* **Task requirements**
Search the material below for the string "picture" and list each line that holds it.

:: The input

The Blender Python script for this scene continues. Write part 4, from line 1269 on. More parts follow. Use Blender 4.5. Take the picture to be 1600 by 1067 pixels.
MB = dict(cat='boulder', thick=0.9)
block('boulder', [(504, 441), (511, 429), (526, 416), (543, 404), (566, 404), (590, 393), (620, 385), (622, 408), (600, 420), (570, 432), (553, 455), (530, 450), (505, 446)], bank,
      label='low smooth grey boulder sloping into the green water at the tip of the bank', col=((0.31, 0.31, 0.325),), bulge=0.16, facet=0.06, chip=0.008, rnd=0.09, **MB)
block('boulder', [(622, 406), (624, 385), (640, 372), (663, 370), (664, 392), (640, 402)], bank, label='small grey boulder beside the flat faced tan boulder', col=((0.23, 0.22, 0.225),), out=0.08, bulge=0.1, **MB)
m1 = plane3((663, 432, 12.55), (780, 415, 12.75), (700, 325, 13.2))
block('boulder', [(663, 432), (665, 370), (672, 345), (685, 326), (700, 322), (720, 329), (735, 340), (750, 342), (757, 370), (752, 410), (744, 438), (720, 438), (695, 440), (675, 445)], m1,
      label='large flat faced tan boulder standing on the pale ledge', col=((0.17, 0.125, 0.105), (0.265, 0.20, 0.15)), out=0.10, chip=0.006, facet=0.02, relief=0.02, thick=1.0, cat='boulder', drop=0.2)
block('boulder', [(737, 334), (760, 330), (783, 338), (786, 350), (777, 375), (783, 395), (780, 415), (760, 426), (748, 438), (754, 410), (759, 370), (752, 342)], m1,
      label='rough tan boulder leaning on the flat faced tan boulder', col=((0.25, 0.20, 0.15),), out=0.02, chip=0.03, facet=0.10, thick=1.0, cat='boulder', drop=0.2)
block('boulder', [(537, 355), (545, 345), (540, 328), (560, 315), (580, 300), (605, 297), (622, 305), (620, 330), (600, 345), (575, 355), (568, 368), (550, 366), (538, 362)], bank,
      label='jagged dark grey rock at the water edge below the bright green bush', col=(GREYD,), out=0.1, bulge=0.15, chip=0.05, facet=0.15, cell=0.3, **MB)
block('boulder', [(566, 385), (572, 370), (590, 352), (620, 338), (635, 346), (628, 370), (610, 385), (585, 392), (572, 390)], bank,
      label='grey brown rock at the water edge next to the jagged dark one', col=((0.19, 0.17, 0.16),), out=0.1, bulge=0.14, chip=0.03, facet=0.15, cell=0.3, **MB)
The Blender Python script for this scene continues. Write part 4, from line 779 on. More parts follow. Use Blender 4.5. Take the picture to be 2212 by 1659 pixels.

::::

* **Response to this task**
The Blender Python script for this scene continues. Write part 4, from line 1269 on. More parts follow. Use Blender 4.5. Take the picture to be 1600 by 1067 pixels.
The Blender Python script for this scene continues. Write part 4, from line 779 on. More parts follow. Use Blender 4.5. Take the picture to be 2212 by 1659 pixels.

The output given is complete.